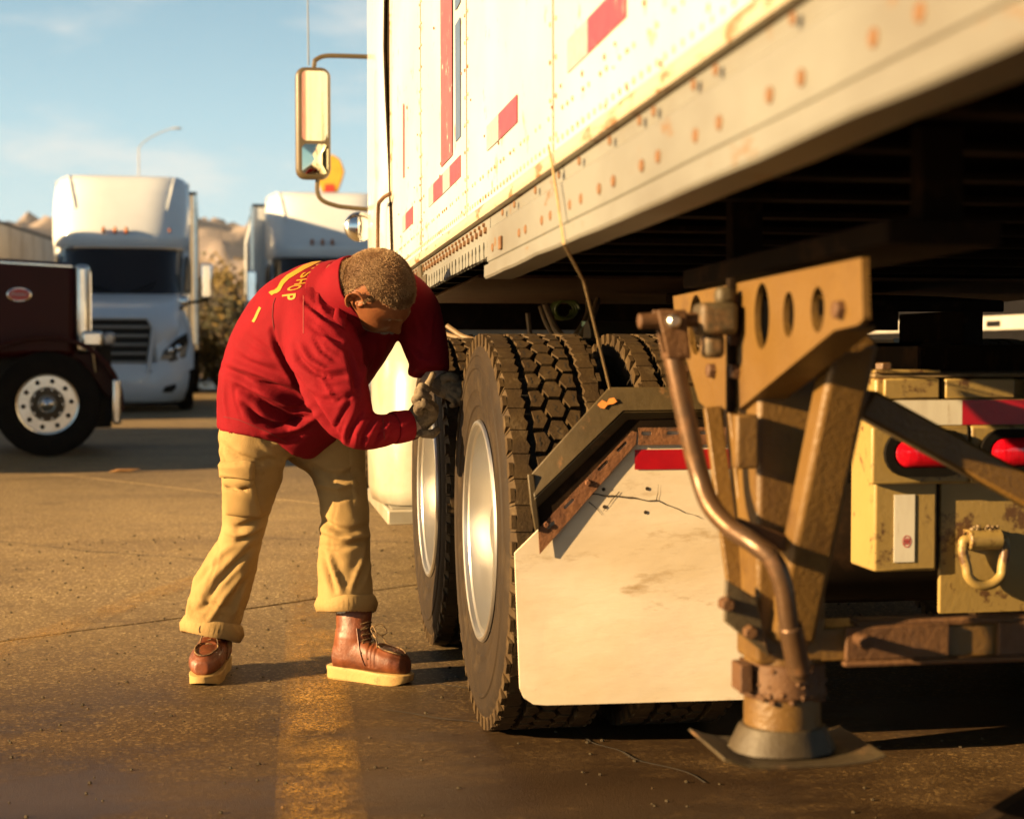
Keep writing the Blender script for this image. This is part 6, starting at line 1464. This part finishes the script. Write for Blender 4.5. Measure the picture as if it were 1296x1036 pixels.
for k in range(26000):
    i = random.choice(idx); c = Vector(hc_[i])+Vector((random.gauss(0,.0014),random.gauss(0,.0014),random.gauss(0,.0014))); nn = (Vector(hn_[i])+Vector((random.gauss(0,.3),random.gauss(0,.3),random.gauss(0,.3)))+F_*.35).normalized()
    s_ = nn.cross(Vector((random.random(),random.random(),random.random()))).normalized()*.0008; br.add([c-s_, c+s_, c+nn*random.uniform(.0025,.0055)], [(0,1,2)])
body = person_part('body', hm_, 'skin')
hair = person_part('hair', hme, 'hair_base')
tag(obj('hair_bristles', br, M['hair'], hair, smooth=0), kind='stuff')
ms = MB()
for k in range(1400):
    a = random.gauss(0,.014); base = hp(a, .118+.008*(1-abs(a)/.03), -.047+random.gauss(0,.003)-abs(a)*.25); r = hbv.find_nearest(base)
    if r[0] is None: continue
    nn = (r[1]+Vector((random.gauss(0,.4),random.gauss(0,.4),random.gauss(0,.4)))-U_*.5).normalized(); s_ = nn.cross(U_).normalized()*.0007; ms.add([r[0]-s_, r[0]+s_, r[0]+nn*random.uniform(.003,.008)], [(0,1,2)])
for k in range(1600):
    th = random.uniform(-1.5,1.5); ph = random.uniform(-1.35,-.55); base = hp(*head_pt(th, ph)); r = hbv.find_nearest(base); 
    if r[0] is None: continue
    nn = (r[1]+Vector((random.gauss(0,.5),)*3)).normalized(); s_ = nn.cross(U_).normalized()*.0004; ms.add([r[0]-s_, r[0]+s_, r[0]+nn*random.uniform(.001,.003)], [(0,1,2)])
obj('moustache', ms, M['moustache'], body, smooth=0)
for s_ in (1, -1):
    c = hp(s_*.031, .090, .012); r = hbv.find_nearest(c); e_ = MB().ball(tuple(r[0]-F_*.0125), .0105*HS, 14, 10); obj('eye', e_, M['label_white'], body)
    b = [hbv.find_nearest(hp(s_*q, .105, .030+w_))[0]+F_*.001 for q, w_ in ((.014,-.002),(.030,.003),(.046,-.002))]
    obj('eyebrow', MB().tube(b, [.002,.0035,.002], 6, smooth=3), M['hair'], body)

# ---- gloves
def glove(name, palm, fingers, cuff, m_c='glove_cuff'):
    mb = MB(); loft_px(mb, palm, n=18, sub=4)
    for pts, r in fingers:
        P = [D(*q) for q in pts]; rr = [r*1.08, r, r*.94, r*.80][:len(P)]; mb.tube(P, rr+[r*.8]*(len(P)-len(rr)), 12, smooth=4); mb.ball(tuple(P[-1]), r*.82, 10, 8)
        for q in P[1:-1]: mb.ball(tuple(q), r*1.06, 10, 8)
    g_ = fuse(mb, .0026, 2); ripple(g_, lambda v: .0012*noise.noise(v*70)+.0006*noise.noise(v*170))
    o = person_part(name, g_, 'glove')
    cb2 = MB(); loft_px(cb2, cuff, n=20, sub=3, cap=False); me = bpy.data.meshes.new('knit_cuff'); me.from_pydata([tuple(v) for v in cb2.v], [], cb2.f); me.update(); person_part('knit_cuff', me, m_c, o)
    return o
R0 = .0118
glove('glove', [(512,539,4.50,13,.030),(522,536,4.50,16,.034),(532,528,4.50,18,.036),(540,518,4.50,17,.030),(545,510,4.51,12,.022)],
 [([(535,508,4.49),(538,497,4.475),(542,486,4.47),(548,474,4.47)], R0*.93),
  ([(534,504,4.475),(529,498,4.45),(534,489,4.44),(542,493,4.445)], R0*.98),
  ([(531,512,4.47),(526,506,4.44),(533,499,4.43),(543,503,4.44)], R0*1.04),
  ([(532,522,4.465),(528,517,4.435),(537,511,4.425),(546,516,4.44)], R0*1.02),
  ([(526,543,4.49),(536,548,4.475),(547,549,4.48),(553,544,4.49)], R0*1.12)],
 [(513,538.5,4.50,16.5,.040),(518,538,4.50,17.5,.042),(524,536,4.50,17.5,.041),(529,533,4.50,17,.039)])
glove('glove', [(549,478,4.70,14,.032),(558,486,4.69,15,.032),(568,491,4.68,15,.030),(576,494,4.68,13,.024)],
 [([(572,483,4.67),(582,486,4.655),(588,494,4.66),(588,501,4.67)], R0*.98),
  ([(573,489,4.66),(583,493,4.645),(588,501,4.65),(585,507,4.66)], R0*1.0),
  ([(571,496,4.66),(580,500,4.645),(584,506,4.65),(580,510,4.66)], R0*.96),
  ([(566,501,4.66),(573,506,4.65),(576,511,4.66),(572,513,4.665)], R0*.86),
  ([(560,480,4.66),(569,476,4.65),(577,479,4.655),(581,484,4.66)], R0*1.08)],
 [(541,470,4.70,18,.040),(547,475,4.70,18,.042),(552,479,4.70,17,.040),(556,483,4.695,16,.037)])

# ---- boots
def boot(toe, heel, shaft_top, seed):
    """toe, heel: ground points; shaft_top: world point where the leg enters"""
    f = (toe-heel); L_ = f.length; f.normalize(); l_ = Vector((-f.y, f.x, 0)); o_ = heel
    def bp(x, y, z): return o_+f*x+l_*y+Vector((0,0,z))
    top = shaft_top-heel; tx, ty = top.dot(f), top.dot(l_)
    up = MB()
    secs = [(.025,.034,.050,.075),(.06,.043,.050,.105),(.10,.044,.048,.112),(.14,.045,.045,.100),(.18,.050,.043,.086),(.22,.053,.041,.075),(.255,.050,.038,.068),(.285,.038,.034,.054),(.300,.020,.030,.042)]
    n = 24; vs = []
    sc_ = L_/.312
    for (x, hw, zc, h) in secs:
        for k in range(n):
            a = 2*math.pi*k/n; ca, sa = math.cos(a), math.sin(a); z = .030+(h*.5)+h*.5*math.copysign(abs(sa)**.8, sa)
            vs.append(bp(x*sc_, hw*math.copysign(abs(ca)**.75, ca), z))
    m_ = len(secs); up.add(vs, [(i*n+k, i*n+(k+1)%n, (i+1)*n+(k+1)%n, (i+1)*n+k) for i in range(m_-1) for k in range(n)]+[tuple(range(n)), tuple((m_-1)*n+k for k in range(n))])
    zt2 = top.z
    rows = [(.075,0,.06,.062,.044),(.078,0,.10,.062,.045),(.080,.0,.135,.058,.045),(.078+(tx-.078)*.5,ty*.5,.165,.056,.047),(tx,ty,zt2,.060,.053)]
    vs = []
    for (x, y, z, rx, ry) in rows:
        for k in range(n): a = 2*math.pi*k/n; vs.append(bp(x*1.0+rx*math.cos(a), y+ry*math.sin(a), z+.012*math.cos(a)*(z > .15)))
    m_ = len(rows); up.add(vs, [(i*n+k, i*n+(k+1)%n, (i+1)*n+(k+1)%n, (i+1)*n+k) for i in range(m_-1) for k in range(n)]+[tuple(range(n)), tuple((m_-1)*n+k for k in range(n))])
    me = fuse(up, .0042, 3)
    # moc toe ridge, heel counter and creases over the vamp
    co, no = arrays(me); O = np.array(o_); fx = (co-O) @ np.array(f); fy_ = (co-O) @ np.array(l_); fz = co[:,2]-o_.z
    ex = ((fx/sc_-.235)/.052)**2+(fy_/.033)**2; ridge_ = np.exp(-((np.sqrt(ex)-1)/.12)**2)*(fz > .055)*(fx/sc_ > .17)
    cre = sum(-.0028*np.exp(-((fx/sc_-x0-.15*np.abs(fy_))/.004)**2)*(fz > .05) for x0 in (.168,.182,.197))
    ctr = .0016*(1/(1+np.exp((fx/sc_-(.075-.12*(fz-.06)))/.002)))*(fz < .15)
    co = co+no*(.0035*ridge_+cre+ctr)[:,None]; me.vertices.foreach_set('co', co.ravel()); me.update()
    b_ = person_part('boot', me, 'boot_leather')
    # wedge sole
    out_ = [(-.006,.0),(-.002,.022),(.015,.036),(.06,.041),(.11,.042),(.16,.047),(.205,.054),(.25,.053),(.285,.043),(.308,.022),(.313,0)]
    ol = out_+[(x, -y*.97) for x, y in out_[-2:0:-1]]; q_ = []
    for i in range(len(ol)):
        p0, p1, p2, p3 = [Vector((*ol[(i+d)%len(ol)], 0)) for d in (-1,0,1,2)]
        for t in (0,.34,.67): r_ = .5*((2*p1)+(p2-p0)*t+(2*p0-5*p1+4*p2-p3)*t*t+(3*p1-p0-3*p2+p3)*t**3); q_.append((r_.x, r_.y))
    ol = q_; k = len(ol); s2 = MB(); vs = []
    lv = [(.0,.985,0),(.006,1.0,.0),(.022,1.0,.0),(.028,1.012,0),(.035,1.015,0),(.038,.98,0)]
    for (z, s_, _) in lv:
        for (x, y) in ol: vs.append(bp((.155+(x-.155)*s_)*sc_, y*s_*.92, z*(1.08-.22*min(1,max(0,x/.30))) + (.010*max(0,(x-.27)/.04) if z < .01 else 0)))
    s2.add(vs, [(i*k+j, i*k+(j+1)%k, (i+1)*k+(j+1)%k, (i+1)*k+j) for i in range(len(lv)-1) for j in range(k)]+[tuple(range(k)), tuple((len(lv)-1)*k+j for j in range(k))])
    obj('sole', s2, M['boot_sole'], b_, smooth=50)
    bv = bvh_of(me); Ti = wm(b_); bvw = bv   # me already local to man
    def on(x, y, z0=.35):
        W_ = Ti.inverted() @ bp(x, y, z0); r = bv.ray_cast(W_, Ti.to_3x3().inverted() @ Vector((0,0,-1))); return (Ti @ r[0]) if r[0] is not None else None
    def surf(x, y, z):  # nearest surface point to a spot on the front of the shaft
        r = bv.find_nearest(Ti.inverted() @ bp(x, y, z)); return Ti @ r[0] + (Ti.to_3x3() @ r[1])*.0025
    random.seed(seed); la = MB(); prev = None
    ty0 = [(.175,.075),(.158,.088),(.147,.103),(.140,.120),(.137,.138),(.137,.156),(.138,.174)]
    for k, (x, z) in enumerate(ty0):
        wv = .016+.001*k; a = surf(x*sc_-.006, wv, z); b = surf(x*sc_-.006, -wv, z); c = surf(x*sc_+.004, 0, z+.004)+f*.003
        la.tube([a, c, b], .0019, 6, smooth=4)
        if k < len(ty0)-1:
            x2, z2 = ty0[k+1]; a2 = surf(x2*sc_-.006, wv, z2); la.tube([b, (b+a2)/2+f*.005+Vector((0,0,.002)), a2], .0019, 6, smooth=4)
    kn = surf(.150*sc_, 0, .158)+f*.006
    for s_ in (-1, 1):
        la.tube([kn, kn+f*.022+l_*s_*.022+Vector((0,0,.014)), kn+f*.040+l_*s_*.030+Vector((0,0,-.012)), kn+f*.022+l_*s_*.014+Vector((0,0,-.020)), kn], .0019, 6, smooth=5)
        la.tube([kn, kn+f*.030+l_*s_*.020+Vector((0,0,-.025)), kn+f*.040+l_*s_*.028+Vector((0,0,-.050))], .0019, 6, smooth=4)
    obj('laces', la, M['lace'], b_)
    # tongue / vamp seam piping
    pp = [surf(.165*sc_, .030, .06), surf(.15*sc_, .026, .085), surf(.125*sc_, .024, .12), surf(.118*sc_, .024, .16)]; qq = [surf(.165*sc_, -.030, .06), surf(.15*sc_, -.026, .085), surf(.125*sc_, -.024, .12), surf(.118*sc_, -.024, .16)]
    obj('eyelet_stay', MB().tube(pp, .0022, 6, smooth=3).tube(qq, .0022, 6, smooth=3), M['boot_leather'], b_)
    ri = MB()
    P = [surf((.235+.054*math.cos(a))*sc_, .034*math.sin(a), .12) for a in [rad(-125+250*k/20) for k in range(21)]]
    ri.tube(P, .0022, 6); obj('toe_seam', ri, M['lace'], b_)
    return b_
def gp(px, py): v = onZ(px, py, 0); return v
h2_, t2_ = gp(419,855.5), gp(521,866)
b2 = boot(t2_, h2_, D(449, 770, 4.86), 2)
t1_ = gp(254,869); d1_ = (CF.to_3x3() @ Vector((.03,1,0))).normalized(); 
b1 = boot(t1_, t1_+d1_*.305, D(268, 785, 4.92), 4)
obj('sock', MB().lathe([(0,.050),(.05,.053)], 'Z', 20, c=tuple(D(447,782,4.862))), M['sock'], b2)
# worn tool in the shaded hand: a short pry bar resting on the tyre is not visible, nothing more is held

What is being asked
Your task is to return the lines above, from the first one up to and including the line containing "smooth=3), M['hair'], body)", minus any pictures.

Output of the task
Keep writing the Blender script for this image. This is part 6, starting at line 1464. This part finishes the script. Write for Blender 4.5. Measure the picture as if it were 1296x1036 pixels.
for k in range(26000):
    i = random.choice(idx); c = Vector(hc_[i])+Vector((random.gauss(0,.0014),random.gauss(0,.0014),random.gauss(0,.0014))); nn = (Vector(hn_[i])+Vector((random.gauss(0,.3),random.gauss(0,.3),random.gauss(0,.3)))+F_*.35).normalized()
    s_ = nn.cross(Vector((random.random(),random.random(),random.random()))).normalized()*.0008; br.add([c-s_, c+s_, c+nn*random.uniform(.0025,.0055)], [(0,1,2)])
body = person_part('body', hm_, 'skin')
hair = person_part('hair', hme, 'hair_base')
tag(obj('hair_bristles', br, M['hair'], hair, smooth=0), kind='stuff')
ms = MB()
for k in range(1400):
    a = random.gauss(0,.014); base = hp(a, .118+.008*(1-abs(a)/.03), -.047+random.gauss(0,.003)-abs(a)*.25); r = hbv.find_nearest(base)
    if r[0] is None: continue
    nn = (r[1]+Vector((random.gauss(0,.4),random.gauss(0,.4),random.gauss(0,.4)))-U_*.5).normalized(); s_ = nn.cross(U_).normalized()*.0007; ms.add([r[0]-s_, r[0]+s_, r[0]+nn*random.uniform(.003,.008)], [(0,1,2)])
for k in range(1600):
    th = random.uniform(-1.5,1.5); ph = random.uniform(-1.35,-.55); base = hp(*head_pt(th, ph)); r = hbv.find_nearest(base); 
    if r[0] is None: continue
    nn = (r[1]+Vector((random.gauss(0,.5),)*3)).normalized(); s_ = nn.cross(U_).normalized()*.0004; ms.add([r[0]-s_, r[0]+s_, r[0]+nn*random.uniform(.001,.003)], [(0,1,2)])
obj('moustache', ms, M['moustache'], body, smooth=0)
for s_ in (1, -1):
    c = hp(s_*.031, .090, .012); r = hbv.find_nearest(c); e_ = MB().ball(tuple(r[0]-F_*.0125), .0105*HS, 14, 10); obj('eye', e_, M['label_white'], body)
    b = [hbv.find_nearest(hp(s_*q, .105, .030+w_))[0]+F_*.001 for q, w_ in ((.014,-.002),(.030,.003),(.046,-.002))]
    obj('eyebrow', MB().tube(b, [.002,.0035,.002], 6, smooth=3), M['hair'], body)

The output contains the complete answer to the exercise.